Brow Beat

Glamour Girls from Planet Opulence


On the occasion of the eighth Victoria’s Secret Fashion Show , airing tonight on CBS, let us turn our attention to a document titled “Christmas Dreams & Fantasies 2009, Vol. 2,” the most recent V.S. catalog to clog my family’s mailbox. It advertises bedroom get-ups and underthings including a dubious breed of panties called the “one-size-fits-all thong” available in holiday pink, sparkle pink, dazzle pink, cozy pink, cosmo pink, pink tulip, pink punch, pink sapphire, purple pizazz, raspberry, sour cherry, berrylicious, red chili, cilantro, and even blue.

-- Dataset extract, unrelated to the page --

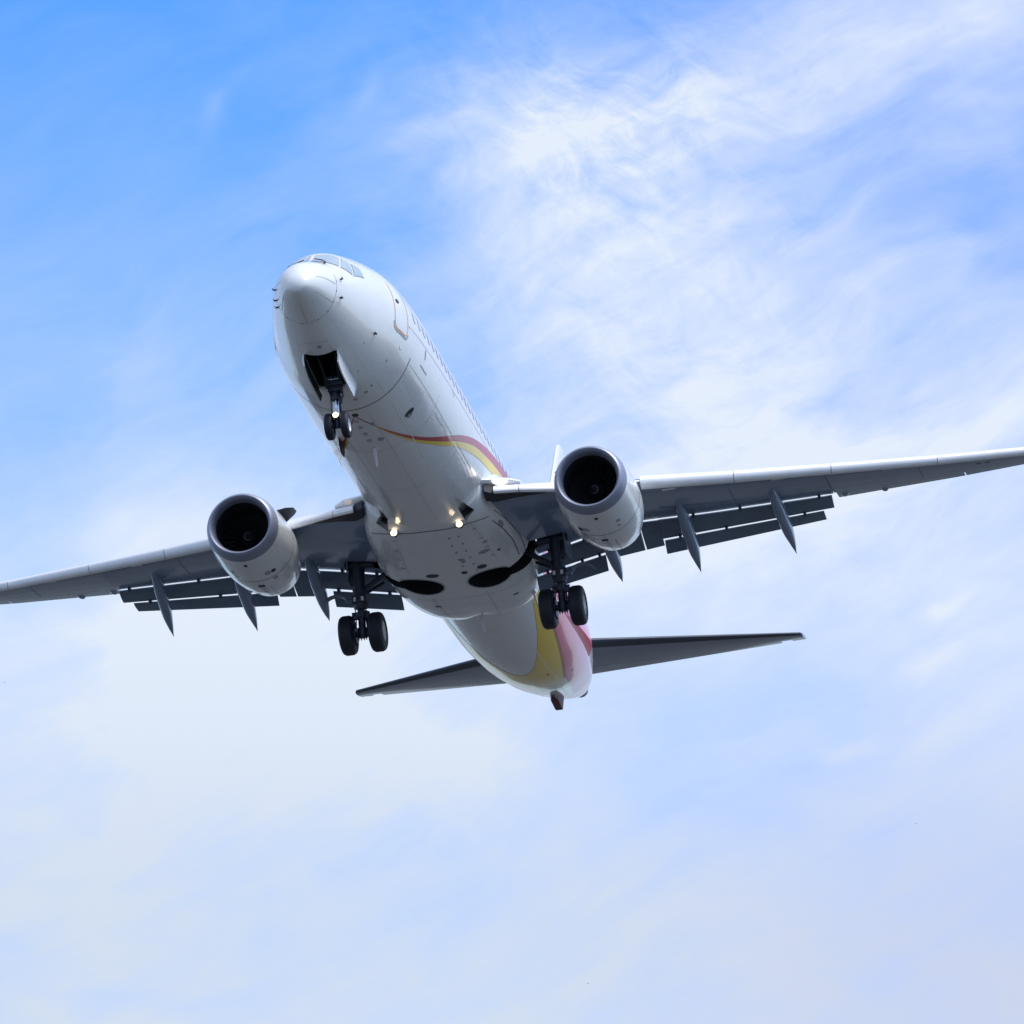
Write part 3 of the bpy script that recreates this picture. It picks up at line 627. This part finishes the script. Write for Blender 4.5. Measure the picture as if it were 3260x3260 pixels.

Near as I can tell, our most recent critical guides to this fantasyland appeared in academic journals in the fall of 1996. In the Journal of Popular Culture , Nancy V. Workman ventured that a Miracle Bra is the modern equivalent of a corset, enclosing women “in rigid positions of cultural enslavement.” If you know the first thing about second-wave feminism, then you know the hammer drill. Meanwhile, Social Text gave its fan base the more satisfying “A Pornographic Feminity? Telling and Selling Victoria’s (Dirty) Secrets” where Jane Juffer supposed that “the catalogs appeal to working, independent women who return to the home but cannot be fixed there, and who desire a home where their needs and pleasures are fulfilled.” A cottage in the Cotswolds, apparently. The catalogs of the mid-’90s strove to class themselves up by leaning on Ye Olde Respectability, offering “pyjamas” and such.

By contrast, the cover girl of “Christmas Dreams & Fantasies 2009, Vol. 2” sets the tone by appearing in a robe and bra of a shade I’d call sultry vermilion. As is common in these contexts, she parts her lips just wide enough to accommodate a delicate bonbon. More distinctive are the Veronica Lake wave in her hair and the pillow-strewn, pizazz-crimson set an MGM idea of a royal bedchamber in folkloric Persia. Inside the catalog, one piece of ad copy booms, “Hollywood bombshell!” while another murmurs, “One gift-a thousand fantasies.” This silver-screen Scheherazade is telling a story about stardom and exoticism. Is the bra the gift? Is she? Or does she imagine herself as one of the winged models of an ongoing marketing theme , an angel fallen only as far as the Christmas tree stand? If the Fashion Show is any indication, then you should press Option 3. The promos feature women who, scantily clad though they are, are not highly sexualized. Moving like exquisitely engineered automatons and strapped into theatrical costumes custom plexiglass is not lingerie they are less alluring than strange: Glamour Girls from Planet Opulence.